Despite its avowed good intentions from the start, the autocratic nature of wokery doesn’t represent a perversion. Hyper-liberalism hasn’t deviated from its ‘true path’. It’s always sought to engineer and enforce equality of outcome for minorities and presumed victims; that’s what it really means by ‘equity’. This necessarily entails the penalisation of those not belonging to its intersectional spectrum of the oppressed: whites, males and heterosexuals. That’s why most diktats that reach us today, from the law courts to the universities, are aimed at this demographic. EDI policies imposed in the workplace disadvantage the same people. 
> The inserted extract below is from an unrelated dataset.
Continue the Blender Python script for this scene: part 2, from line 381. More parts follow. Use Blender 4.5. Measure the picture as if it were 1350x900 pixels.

Reasonable sounding pleas for ‘decency’ and ‘kindness’ often mask ulterior motives and entail invidious outcomes. That other innocent-sounding watchword, ‘inclusivity’, is but one more misnomer that conceals its opposite intent: to exclude certain demographics from the public sphere, to exclude certain words and political beliefs from the public domain.

Those who cry that society must be protected from impure thoughts and upsetting ideas have always endorsed censorship. Even today’s mainstream progressives are less queasy about silencing dissenting voices. As research carried out this week by the pollsters Electoral Calculus and Find Out Now, 55 per cent of the lecturing class (teachers, academics and culture workers) said that freedom of speech was often used to hurt minorities and damage society, compared with 39 of the public in general. Many progressives today routinely dismiss free speech is a ‘right wing’ cause.

We should have learnt by now to beware those who call for ‘kinder, gentler politics’, as Jeremy Corbyn did with those words at the 2015 Labour Conference. Not coincidentally, his tenure saw a surge in anti-Semitism in the British left. The reason is simple. Those who believe they have good on their side have a licence to behave as they like.